■ **THE REQUEST**:
Your task is to print all of the data word for word.

■ **DATA EXCERPT**:
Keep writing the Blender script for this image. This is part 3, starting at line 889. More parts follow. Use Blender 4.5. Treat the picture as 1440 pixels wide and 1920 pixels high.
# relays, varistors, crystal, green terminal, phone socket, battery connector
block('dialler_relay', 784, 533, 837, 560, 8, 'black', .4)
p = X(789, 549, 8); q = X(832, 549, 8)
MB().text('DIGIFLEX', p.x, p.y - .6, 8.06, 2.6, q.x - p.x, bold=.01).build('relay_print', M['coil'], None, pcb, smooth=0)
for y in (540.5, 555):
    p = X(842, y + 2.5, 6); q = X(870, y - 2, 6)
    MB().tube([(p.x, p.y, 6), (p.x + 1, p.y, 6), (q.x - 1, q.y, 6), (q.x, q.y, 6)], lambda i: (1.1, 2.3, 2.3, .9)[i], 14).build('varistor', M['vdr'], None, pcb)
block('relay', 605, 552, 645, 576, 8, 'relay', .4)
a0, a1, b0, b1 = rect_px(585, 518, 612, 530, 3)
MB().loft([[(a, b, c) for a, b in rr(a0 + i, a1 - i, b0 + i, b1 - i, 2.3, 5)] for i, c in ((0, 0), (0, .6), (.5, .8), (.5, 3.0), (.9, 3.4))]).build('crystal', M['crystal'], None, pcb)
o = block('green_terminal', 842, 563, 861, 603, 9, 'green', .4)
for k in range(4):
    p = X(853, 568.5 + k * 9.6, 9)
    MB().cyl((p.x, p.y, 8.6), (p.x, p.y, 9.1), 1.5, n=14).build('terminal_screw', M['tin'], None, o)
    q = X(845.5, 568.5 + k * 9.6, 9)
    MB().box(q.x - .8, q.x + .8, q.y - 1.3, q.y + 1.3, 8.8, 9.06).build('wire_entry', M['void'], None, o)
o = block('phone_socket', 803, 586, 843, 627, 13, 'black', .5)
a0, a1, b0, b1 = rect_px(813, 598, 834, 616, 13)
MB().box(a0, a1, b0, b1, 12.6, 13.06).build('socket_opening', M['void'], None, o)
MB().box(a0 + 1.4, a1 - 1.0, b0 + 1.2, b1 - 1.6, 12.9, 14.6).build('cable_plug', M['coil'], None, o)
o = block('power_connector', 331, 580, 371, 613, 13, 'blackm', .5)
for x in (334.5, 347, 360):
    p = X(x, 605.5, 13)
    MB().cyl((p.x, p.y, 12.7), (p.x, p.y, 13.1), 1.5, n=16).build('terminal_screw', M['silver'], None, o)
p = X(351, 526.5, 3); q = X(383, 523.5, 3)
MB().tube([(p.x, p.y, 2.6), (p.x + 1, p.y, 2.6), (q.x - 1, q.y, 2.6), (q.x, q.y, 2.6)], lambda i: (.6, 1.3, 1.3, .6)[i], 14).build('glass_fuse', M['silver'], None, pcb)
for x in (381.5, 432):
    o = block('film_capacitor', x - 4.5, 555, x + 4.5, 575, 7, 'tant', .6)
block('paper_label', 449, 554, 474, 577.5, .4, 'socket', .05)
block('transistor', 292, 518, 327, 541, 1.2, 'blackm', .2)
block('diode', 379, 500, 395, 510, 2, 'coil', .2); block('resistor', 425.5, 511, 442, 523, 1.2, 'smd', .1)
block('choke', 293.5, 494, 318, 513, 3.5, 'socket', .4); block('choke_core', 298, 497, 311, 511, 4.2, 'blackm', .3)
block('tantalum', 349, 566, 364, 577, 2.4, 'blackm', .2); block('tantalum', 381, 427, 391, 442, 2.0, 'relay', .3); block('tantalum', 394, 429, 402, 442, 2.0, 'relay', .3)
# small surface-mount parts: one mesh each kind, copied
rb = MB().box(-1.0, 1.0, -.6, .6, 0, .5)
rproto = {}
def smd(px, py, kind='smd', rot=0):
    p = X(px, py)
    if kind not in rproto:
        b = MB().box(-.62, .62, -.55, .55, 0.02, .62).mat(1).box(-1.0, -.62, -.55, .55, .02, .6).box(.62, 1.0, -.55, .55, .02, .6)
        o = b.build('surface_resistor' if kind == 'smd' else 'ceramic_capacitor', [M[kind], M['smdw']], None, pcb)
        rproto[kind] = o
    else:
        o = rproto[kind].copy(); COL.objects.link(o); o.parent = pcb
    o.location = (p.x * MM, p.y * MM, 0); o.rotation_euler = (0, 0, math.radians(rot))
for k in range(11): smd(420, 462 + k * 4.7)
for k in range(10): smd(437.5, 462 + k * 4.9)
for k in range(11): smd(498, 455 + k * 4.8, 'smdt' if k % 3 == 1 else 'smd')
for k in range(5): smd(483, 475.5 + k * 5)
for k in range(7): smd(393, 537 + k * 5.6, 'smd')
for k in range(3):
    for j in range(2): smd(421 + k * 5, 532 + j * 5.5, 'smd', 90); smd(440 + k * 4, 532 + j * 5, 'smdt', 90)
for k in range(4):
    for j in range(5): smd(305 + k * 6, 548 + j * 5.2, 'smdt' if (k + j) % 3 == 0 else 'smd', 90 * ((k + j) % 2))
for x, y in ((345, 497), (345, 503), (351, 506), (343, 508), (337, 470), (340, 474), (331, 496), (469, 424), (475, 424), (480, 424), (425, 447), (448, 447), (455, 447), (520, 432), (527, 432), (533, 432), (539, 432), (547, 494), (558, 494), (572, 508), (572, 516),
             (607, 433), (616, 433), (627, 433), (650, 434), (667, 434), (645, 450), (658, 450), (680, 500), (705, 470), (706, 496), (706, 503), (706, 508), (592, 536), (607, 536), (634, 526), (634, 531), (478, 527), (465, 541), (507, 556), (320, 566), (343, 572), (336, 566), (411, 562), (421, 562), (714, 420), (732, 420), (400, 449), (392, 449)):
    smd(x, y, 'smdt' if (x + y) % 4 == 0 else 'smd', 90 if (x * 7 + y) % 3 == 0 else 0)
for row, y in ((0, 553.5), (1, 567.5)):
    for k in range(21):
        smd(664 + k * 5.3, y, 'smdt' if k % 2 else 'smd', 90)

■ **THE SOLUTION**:
Keep writing the Blender script for this image. This is part 3, starting at line 889. More parts follow. Use Blender 4.5. Treat the picture as 1440 pixels wide and 1920 pixels high.
# relays, varistors, crystal, green terminal, phone socket, battery connector
block('dialler_relay', 784, 533, 837, 560, 8, 'black', .4)
p = X(789, 549, 8); q = X(832, 549, 8)
MB().text('DIGIFLEX', p.x, p.y - .6, 8.06, 2.6, q.x - p.x, bold=.01).build('relay_print', M['coil'], None, pcb, smooth=0)
for y in (540.5, 555):
    p = X(842, y + 2.5, 6); q = X(870, y - 2, 6)
    MB().tube([(p.x, p.y, 6), (p.x + 1, p.y, 6), (q.x - 1, q.y, 6), (q.x, q.y, 6)], lambda i: (1.1, 2.3, 2.3, .9)[i], 14).build('varistor', M['vdr'], None, pcb)
block('relay', 605, 552, 645, 576, 8, 'relay', .4)
a0, a1, b0, b1 = rect_px(585, 518, 612, 530, 3)
MB().loft([[(a, b, c) for a, b in rr(a0 + i, a1 - i, b0 + i, b1 - i, 2.3, 5)] for i, c in ((0, 0), (0, .6), (.5, .8), (.5, 3.0), (.9, 3.4))]).build('crystal', M['crystal'], None, pcb)
o = block('green_terminal', 842, 563, 861, 603, 9, 'green', .4)
for k in range(4):
    p = X(853, 568.5 + k * 9.6, 9)
    MB().cyl((p.x, p.y, 8.6), (p.x, p.y, 9.1), 1.5, n=14).build('terminal_screw', M['tin'], None, o)
    q = X(845.5, 568.5 + k * 9.6, 9)
    MB().box(q.x - .8, q.x + .8, q.y - 1.3, q.y + 1.3, 8.8, 9.06).build('wire_entry', M['void'], None, o)
o = block('phone_socket', 803, 586, 843, 627, 13, 'black', .5)
a0, a1, b0, b1 = rect_px(813, 598, 834, 616, 13)
MB().box(a0, a1, b0, b1, 12.6, 13.06).build('socket_opening', M['void'], None, o)
MB().box(a0 + 1.4, a1 - 1.0, b0 + 1.2, b1 - 1.6, 12.9, 14.6).build('cable_plug', M['coil'], None, o)
o = block('power_connector', 331, 580, 371, 613, 13, 'blackm', .5)
for x in (334.5, 347, 360):
    p = X(x, 605.5, 13)
    MB().cyl((p.x, p.y, 12.7), (p.x, p.y, 13.1), 1.5, n=16).build('terminal_screw', M['silver'], None, o)
p = X(351, 526.5, 3); q = X(383, 523.5, 3)
MB().tube([(p.x, p.y, 2.6), (p.x + 1, p.y, 2.6), (q.x - 1, q.y, 2.6), (q.x, q.y, 2.6)], lambda i: (.6, 1.3, 1.3, .6)[i], 14).build('glass_fuse', M['silver'], None, pcb)
for x in (381.5, 432):
    o = block('film_capacitor', x - 4.5, 555, x + 4.5, 575, 7, 'tant', .6)
block('paper_label', 449, 554, 474, 577.5, .4, 'socket', .05)
block('transistor', 292, 518, 327, 541, 1.2, 'blackm', .2)
block('diode', 379, 500, 395, 510, 2, 'coil', .2); block('resistor', 425.5, 511, 442, 523, 1.2, 'smd', .1)
block('choke', 293.5, 494, 318, 513, 3.5, 'socket', .4); block('choke_core', 298, 497, 311, 511, 4.2, 'blackm', .3)
block('tantalum', 349, 566, 364, 577, 2.4, 'blackm', .2); block('tantalum', 381, 427, 391, 442, 2.0, 'relay', .3); block('tantalum', 394, 429, 402, 442, 2.0, 'relay', .3)
# small surface-mount parts: one mesh each kind, copied
rb = MB().box(-1.0, 1.0, -.6, .6, 0, .5)
rproto = {}
def smd(px, py, kind='smd', rot=0):
    p = X(px, py)
    if kind not in rproto:
        b = MB().box(-.62, .62, -.55, .55, 0.02, .62).mat(1).box(-1.0, -.62, -.55, .55, .02, .6).box(.62, 1.0, -.55, .55, .02, .6)
        o = b.build('surface_resistor' if kind == 'smd' else 'ceramic_capacitor', [M[kind], M['smdw']], None, pcb)
        rproto[kind] = o
    else:
        o = rproto[kind].copy(); COL.objects.link(o); o.parent = pcb
    o.location = (p.x * MM, p.y * MM, 0); o.rotation_euler = (0, 0, math.radians(rot))
for k in range(11): smd(420, 462 + k * 4.7)
for k in range(10): smd(437.5, 462 + k * 4.9)
for k in range(11): smd(498, 455 + k * 4.8, 'smdt' if k % 3 == 1 else 'smd')
for k in range(5): smd(483, 475.5 + k * 5)
for k in range(7): smd(393, 537 + k * 5.6, 'smd')
for k in range(3):
    for j in range(2): smd(421 + k * 5, 532 + j * 5.5, 'smd', 90); smd(440 + k * 4, 532 + j * 5, 'smdt', 90)
for k in range(4):
    for j in range(5): smd(305 + k * 6, 548 + j * 5.2, 'smdt' if (k + j) % 3 == 0 else 'smd', 90 * ((k + j) % 2))
for x, y in ((345, 497), (345, 503), (351, 506), (343, 508), (337, 470), (340, 474), (331, 496), (469, 424), (475, 424), (480, 424), (425, 447), (448, 447), (455, 447), (520, 432), (527, 432), (533, 432), (539, 432), (547, 494), (558, 494), (572, 508), (572, 516),
             (607, 433), (616, 433), (627, 433), (650, 434), (667, 434), (645, 450), (658, 450), (680, 500), (705, 470), (706, 496), (706, 503), (706, 508), (592, 536), (607, 536), (634, 526), (634, 531), (478, 527), (465, 541), (507, 556), (320, 566), (343, 572), (336, 566), (411, 562), (421, 562), (714, 420), (732, 420), (400, 449), (392, 449)):
    smd(x, y, 'smdt' if (x + y) % 4 == 0 else 'smd', 90 if (x * 7 + y) % 3 == 0 else 0)
for row, y in ((0, 553.5), (1, 567.5)):
    for k in range(21):
        smd(664 + k * 5.3, y, 'smdt' if k % 2 else 'smd', 90)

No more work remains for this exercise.